Au départ, il n’y avait pas de programme. Krystian Zimerman est de ceux qui peuvent se le permettre — un cercle assez restreint, somme toute, de légendes vivantes. La salle Pleyel affichait complet, ou presque, quand les trois dernières sonates de Beethoven furent annoncées il y a quelques semaines. Le Tout-Paris avait déjà réservé sa place, et le choix des trois monuments beethovéniens dut parfaitement convenir au mélomane averti et grand-bourgeois, qui délaisse volontiers les exercices de bravoure concertants et les tubes symphoniques pléthoriques pour des moments plus solennels, plus rares, de rencontre avec l’instrument, avec la musique, avec le génie.

Car le récital de piano est un rite : celui d’une salle plongée dans l’obscurité, celui d’un piano, roi des instruments, trônant au milieu de la scène et concentrant les projecteurs, celui d’un silence total (aucun orchestre n’est là pour couvrir les toux et crachats), celui d’un son unique qui vient envahir l’espace acoustique, celui d’une symbiose trinitaire entre pianiste, piano et public.

Et Krystian Zimerman entretient le rite. Pianiste secret et rare, il emporte son piano partout avec lui, le prépare lui-même pour chaque concert voire chaque morceau, vit la représentation publique comme le seul véritable moment artistique de sa relation à l’instrument. Après les traditionnelles annonces préenregistrées, on vint nous expliquer sur scène (et sans micro) que M. Zimerman demandait expressément qu’aucune photo ni aucun enregistrement ne soit pris : ce serait trahir la générosité de l’acte artistique. La salle Pleyel n’a pas vraiment l’habitude de ces rappels à l’ordre, mais le murmure d’étonnement qui s’ensuivit fut teinté de respect, de crainte, d’enthousiasme : une fascination, en quelque sorte, pour ce moment si précieux, qui se faisait attendre — il fallait qu’il n’y ait plus aucun bruit dans la salle, ou c’est du moins ce que l’on comprit, et quelques « Chut ! » bruyants mais nécessaires ajoutèrent à la fièvre électrique qui tenait le public impatient.

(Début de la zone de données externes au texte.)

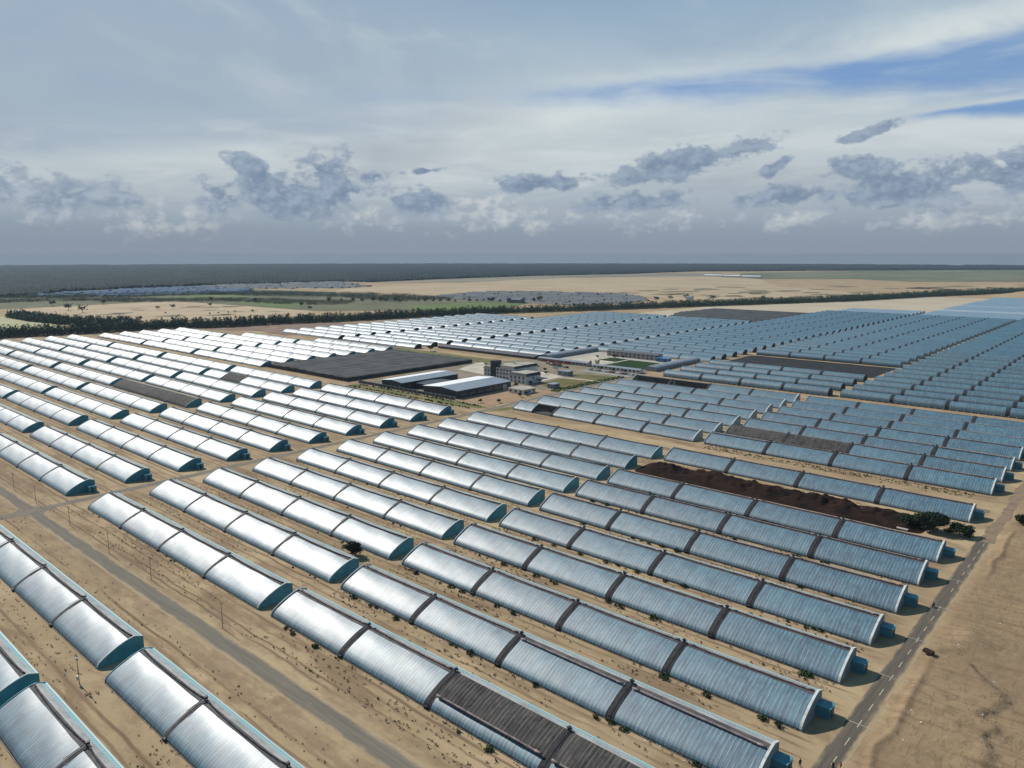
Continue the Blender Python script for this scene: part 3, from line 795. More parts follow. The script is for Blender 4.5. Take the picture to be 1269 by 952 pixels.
def tunnel(x0, x1, y, label, group, posts=False):
    t = thing('greenhouse', label, 'greenhouse', (x0, y, 0), group, 0, ((x1 - x0) / LF, 1, 1))
    for i in range(4): link('film_cover', FM['tf', i], t)
    for i in (1, 2, 3): link('roof_strip', FM['ts', i], t)
    link('side_netting', FM['tw'], t)
    if posts:
        for k in range(34): link('foot_post', FM['tp'], t, (k * 4.0, 0, 0))
    link('end_wall', FM['te0'], t); link('end_wall', FM['te1'], t)
far = [(-868, -748, 528, 892, 'far leftmost column by the tree belt'), (-739, -610, 528, 1060, 'second far column from the left'),
       (-600, -466, 572, 1048, 'far column behind the long black shed'), (-456, -324, 646, 1345, 'far column behind the pink hostel')]
nfar = 0
for (x0, x1, ya, yb, nm) in far:
    y, n = ya, 0
    while y < yb:
        n += 1; nfar += 1
        far_house(x0, x1, y, 'silver', f'{ordinal(n)} silver greenhouse from the front in the {nm}', 'silver greenhouses in the ' + nm); y += 23.65
for n, y in enumerate((543.5, 571, 598, 624)):
    tunnel(-313.5, -180, y, f'{ordinal(n + 1)} arched blue tunnel from the front before the black-matted plot', 'arched tunnels before the black-matted plot', n == 0)
def tun_rows(x0, x1, ya, yb, nm, near, key):
    y, n = ya, 0
    while y < yb:
        n += 1
        lab = f'{ordinal(n)} arched tunnel from the front in the {nm}'
        if n <= near: tunnel(x0, x1, y, lab, 'arched tunnels in the ' + nm, n == 1)
        else: far_house(x0, x1, y, key, lab, 'arched tunnels in the ' + nm)
        y += 26.3 if y < 800 else 23.9
tun_rows(-313.5, -180, 727, 1345, 'column behind the black-matted plot', 0, 'tunnel_pale')
tun_rows(-172, -38, 546, 1365, 'column at the right edge', 12, 'tunnel')
y, n = 1349.0, 0
while y < 2040:
    n += 1
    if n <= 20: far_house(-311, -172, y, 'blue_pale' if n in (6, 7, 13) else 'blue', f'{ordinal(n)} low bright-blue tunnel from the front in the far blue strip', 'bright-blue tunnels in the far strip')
    else: break
    y += 23.9
mb = MB()
while y < 2040:
    mb.sweep([(y + 5.2 - 5.2 * math.cos(t), .5 + 3.6 * math.sin(t)) for t in [math.pi * k / 6 for k in range(7)]], [-311, -172]); y += 23.9
tag(link('far_greenhouses', mb.mesh('far_greenhouses', FILM_BLUE, True)), 'farthest low blue tunnels of the strip, merging towards the tree belt', 'greenhouse', None, 'stuff')
mb = MB()
for k in range(4):
    y = 1349 + 23.9 * k
    mb.v = []; mb.f = []; mb.m = []
    far_house(-440, -322, y, 'blue', f'{ordinal(k + 1)} pale-blue tunnel at the far end of the silver field beside bare sand', 'pale-blue tunnels beside the bare sand')

# ------------------------------------------------------------------ land cover beyond the houses
def lc(name, col, col2, s=0.01, st=(1, 1, 1)): return mat(name, col, 0.95, 0.1, dirt=col2, vscale=s, stretch=st)
FIELD = lc('pale_sand', (0.47, 0.37, 0.245), (0.40, 0.30, 0.19), 0.012)
area('sand_field', [(-1603, 411), (-1633, 511), (-1640, 640), (-1650, 735), (-1421, 753), (-1166, 772), (-1085, 700), (-1072, 520), (-1085, 440), (-1158, 425), (-1283, 443), (-1448, 436), (-1388, 377), (-1411, 370)], FIELD, 0.30, 6, 40)
area('pale_field', [(-1600, 330), (-1393, 365), (-1374, 376), (-1234, 374), (-1110, 350), (-1100, 262), (-1420, 262)], lc('pale_green_field', (0.36, 0.36, 0.20), (0.42, 0.39, 0.24), 0.02), 0.26, 4, 30)
GRN = lc('crop', (0.105, 0.155, 0.05), (0.15, 0.185, 0.07), 0.012)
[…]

S’attaquer dans un même concert aux trois dernières sonates est un investissement extraordinaire — un engagement total, qui ne peut répondre qu’à « une question de vie ou de mort », comme le soulignait Bertrand Boissard dans le programme. Dans ces œuvres intimes, prenantes, empreintes d’une certaine spiritualité, peu respectueuses des conventions, Beethoven semble libérer son âme et atteindre des horizons supérieurs, ouvrant amplement la voie à Schubert et à Liszt. Ecrites entre 1820 et 1822, ce sont des sonates narratives, qui promènent la pensée au fil des thèmes et des atmosphères, notamment dans les finales en forme de variations des sonates n° 30 et 32, ou dans l’étonnante alternance d’un arioso et d’une fugue dans celui de la sonate n° 31. Ces cheminements de l’esprit et du son furent mis en lumière avec une précision et une délicatesse inouïes par le jeu de Zimerman : on y entendit la simplicité de Chopin, son compatriote et compositeur de prédilection, et sa déclamation naturelle des lignes mélodiques, des contrechants et des contrepoints. Nulle surenchère romantique mais un travail du son, une parfaite égalité entre les timbres où l’oreille de chacun alla puiser l’essence même de la musique : sa propre idée, sa propre conception esthétique. Zimerman réussit, dans une poésie puissante mais intérieure, la synthèse parfaite du Beethoven classique et sobre et du Beethoven héroïque et romantique ; et dans cette vision chopinienne, originale et juste, des trois chefs-d’œuvre, la pédale occupait une place de choix. Dans une utilisation brillante, plus magiquement alchimique que technique, et qui donnait à chaque son une durée et une projection parfaites : véritable troisième main, la pédale participa pleinement de la richesse sonore de son jeu, prolongeant ainsi les phrases sans les superposer, juxtaposant les lignes sans jamais les croiser.

Cheminement, procession : dans le processus spirituel, l’absolu fut atteint quand le thème initial revint à l’issue des variations de l’opus 111. Le do majeur de Beethoven et le toucher pur de Zimerman suspendirent le public dans une clarté sereine. Le rite s’achevait là : pas un souffle ne s’était échappé pendant l’heure et demie de concert qui ne fût animé par la fascination silencieuse et l’écoute respectueuse ; et c’est comme un seul homme que le parterre se leva pour saluer le génie incarné qui se tenait sur scène.

Pleyel, debout, conclut cette grand-messe avec ferveur.